The society was chartered under the Societies Act by George Hewison and other former leaders of the Communist Party of Canada. The name came from the intersection of Cecil Street and Ross Street in Toronto which was for many years the location of the Communist Party's headquarters.

The Communist Party had split as the result of a new programme adopted in 1992 which marked the abandonment of Marxism-Leninism as the party's ideology. An orthodox left minority in the Central Committee, led by Miguel Figueroa, Elizabeth Rowley and former leader William Kashtan, resisted this effort and, after being defeated at the party's 1992 convention, several members of the opposition were expelled by the Central Executive.
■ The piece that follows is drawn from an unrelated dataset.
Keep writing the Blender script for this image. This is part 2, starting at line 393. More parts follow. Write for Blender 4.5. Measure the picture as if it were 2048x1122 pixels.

They, in turn, sued the party and, as the result of a court settlement, the Hewison group relinquished the name Communist Party of Canada, but retained the Cecil-Ross Society and were permitted by the settlement to transfer to it roughly half of the party's assets and the rights to the party's weekly paper Canadian Tribune which ceased publication.

The Cecil-Ross Society was not a political party and was restrained by the strictures of the Societies Act only being allowed to utilize its resources for educational and research purposes rather than for party political activity.

The society attempted two publishing endeavors, the magazines New Times and Ginger, both of which were short-lived. The society also created an oral history archive by recording the memoirs of veteran Communists.

After several years, the Cecil Ross Society disbanded its central organization and divided its remaining funds amongst its local branches throughout the country. Most of these branches no longer exist though one reportedly remains in Winnipeg, Manitoba.